French CEOs the best paid in Europe

Jan 28 2008 by Nic Paton Print This Article

French chief executives enjoyed the highest pay in Europe last year, outstripping their colleagues in the UK, a new survey has suggested. But the really big money to be earned is still across the water in the U.S.

Research by HR consultancy Hay Group has concluded that the average total remuneration for chief executives of French companies was €5.9m (£4.4m) in 2007 with UK pay coming a close second at €5.85m (£4.3m).

Hay calculated total pay as including salary, bonus, the expected award from long-term incentive (LTI) schemes based on performance conditions and the probability of an executive achieving targets through the track record of the company and its shares.

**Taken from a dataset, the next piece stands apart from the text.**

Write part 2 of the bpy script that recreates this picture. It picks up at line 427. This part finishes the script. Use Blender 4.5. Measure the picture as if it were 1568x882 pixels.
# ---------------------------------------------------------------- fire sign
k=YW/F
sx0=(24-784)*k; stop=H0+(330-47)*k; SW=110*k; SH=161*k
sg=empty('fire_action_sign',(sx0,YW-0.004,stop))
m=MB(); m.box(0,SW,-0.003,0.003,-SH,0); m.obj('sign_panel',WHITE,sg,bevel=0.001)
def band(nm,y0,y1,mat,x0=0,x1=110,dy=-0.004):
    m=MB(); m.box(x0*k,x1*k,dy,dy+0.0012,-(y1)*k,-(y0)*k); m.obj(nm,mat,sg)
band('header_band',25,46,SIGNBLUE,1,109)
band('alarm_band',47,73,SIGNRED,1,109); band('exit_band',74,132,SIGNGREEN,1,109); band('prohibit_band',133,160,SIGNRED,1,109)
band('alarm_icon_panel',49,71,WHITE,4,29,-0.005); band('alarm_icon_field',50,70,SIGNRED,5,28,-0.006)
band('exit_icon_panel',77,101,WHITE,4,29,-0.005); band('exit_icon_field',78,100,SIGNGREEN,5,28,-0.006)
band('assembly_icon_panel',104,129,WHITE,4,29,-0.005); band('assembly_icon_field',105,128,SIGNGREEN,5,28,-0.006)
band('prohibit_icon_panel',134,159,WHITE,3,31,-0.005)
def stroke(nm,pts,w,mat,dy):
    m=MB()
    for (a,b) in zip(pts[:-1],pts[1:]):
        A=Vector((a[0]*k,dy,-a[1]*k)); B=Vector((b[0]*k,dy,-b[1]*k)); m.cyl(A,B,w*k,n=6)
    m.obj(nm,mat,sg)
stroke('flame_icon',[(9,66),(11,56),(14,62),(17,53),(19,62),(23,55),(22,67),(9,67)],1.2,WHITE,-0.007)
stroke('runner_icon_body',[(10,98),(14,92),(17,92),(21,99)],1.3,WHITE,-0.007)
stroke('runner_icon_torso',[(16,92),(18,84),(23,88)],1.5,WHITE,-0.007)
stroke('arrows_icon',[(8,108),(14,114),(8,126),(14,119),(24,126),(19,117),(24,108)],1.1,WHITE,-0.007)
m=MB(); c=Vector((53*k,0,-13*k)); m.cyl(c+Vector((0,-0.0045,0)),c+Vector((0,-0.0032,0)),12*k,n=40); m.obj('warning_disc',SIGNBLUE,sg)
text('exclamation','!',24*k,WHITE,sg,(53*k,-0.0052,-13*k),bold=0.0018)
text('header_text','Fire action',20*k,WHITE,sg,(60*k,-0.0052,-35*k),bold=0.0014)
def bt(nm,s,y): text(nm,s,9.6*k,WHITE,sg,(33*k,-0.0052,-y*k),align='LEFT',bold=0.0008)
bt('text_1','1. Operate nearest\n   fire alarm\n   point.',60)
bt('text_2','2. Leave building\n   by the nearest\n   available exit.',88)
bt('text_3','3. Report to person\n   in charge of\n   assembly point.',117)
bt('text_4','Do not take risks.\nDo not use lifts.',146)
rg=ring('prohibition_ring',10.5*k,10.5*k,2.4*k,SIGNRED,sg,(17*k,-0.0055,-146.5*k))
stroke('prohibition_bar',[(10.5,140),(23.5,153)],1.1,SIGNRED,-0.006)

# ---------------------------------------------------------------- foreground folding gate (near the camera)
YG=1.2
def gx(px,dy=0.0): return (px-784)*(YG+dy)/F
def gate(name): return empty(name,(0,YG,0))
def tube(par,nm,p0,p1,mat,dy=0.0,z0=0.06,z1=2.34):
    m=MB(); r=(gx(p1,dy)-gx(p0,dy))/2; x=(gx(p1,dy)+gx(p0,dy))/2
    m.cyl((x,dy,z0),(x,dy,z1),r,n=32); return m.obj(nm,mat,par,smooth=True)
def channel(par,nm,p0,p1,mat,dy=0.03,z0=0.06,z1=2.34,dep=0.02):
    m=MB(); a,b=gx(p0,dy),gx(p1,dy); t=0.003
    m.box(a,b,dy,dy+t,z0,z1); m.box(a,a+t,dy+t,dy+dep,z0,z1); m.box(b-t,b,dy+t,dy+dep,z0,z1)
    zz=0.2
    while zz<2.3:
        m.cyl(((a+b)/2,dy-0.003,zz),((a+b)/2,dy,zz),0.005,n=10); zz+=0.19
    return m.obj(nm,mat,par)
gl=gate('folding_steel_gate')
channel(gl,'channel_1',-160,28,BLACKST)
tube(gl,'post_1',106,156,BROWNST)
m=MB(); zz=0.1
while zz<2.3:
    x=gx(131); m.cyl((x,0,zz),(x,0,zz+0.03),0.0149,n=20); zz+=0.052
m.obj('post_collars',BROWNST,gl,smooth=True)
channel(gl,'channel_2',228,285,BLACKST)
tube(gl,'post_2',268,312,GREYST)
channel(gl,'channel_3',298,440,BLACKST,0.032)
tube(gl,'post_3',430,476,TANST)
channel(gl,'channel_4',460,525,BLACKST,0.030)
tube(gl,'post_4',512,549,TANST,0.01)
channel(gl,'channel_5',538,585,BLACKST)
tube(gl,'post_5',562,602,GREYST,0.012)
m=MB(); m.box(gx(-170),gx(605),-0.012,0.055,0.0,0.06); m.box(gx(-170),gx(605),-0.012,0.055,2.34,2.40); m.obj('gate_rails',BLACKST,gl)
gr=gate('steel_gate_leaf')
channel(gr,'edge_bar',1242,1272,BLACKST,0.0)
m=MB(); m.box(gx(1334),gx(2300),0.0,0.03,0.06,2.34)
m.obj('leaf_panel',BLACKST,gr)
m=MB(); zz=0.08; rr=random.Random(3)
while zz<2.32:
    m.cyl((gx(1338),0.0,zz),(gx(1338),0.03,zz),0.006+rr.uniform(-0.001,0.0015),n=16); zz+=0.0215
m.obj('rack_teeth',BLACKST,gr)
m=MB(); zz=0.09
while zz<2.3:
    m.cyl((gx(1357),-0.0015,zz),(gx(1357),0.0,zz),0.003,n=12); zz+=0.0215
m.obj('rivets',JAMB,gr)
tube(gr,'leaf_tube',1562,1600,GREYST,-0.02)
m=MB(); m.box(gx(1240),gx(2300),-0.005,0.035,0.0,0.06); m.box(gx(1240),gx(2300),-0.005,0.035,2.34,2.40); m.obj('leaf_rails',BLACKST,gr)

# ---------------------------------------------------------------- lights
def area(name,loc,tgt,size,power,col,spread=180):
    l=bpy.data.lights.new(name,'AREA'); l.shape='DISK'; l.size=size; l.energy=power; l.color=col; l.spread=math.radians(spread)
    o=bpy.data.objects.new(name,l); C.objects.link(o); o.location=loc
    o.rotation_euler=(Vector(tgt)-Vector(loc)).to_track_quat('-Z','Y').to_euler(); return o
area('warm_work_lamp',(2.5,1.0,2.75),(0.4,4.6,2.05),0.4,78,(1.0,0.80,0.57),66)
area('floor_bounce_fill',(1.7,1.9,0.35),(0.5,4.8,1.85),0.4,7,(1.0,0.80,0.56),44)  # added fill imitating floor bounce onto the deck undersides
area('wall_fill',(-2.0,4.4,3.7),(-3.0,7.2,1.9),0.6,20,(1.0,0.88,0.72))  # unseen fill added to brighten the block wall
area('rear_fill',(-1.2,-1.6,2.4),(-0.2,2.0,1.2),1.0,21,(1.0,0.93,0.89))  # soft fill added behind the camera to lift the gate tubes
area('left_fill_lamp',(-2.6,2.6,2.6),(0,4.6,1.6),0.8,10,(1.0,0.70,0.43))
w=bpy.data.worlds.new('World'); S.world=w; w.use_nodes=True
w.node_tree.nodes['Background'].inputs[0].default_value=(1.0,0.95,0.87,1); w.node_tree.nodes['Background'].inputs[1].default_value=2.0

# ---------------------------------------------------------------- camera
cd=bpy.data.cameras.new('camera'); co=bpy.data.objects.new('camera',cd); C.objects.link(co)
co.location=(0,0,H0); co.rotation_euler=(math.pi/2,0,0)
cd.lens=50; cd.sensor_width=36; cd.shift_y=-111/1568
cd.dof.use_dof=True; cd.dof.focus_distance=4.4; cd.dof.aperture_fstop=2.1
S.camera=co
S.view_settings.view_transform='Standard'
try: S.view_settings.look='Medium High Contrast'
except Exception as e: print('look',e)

Within this, it found that UK companies paid their chief executives the highest base salaries, at about €1.4m a year on average, followed by the French at €1.25m (£1m).

Non-executive chairmen of UK companies were also awarded higher fees than anywhere else in Europe, on average €740,000 (£549,000). British companies also paid the second highest bonuses, at 1.6 times salary or close to €2.2m (£1.6m), behind German firms, which paid bonuses approaching two times salary.

Long-term incentives in the UK were among the lowest of the countries studied, at 1.35 times basic salary, or €1.9m (£1.4m) additional pay. But the survey of the largest 100 companies in Europe and the U.S. also concluded that French companies paid out the highest long-term incentives, typically 2.7 times salaries against an average across Europe of about 1.2 times.

German companies, by comparison, paid out the highest annual bonuses but the lowest long-term incentives.

Total pay for German chief executives was the lowest in Europe, alongside the Netherlands, said the study.

Across the board total pay, including long-term incentives, for top executives at European companies averaged about €5m (£3.7m), it added. But this was still dwarfed by the largesse showered on U.S bosses, where total pay was on average two and a half times that of European chief executives, at about €13m (£9.7m) on average.

Although the fact that the market capital of U.S. companies was on average around 40 per cent bigger than the Europeans, this size difference alone could not explain the pay gap, Hay argued. But Hay did stress that much more of the U.S package was in bonuses and long-term incentives.

While British and mainland European packages provide a broadly even balance between base salary, annual bonuses and long-term incentives, US companies delivered much more of the CEO's package through annual bonuses and share-based, long-term incentive arrangements. In fact the basic salary of a European chief executive, at €1.3m (£970,000), exceeded the U.S. base salary by 20 per cent.

Simon Garrett, director of executive reward at Hay Group and author of the report, said: "Chief executive compensation is a great deal lower in Europe than in the U.S. as a direct result of the substantially larger bonuses and share-based, LTI awards made by American companies. But it would be simplistic to suggest U.S. CEO packages are therefore more focused on rewarding long-term performance.

"Historically U.S. tax and accounting rules held down base salaries and discouraged LTIs driven by hard-edged performance conditions. As a result, U.S. CEOs' bonuses and LTIs grew and were often really about delivering more pay than motivating them to perform," he added.

"By contrast shareholder activism in Europe (and particularly the UK) has meant that the values of many European LTI awards have been reduced by tougher performance conditions. This sentiment seems to be spreading and I think U.S. shareholders and regulators are now starting to demand more bangs for the LTI bucks. "Of course, in a highly volatile market the values of incentive programmes are harder to judge. Share options, commonly used in the U.S. and France, can be valueless if share prices fall far enough. However, performance shares, more common in the UK, can shine for chief executives that preserve more shareholder value than their peers," he concluded.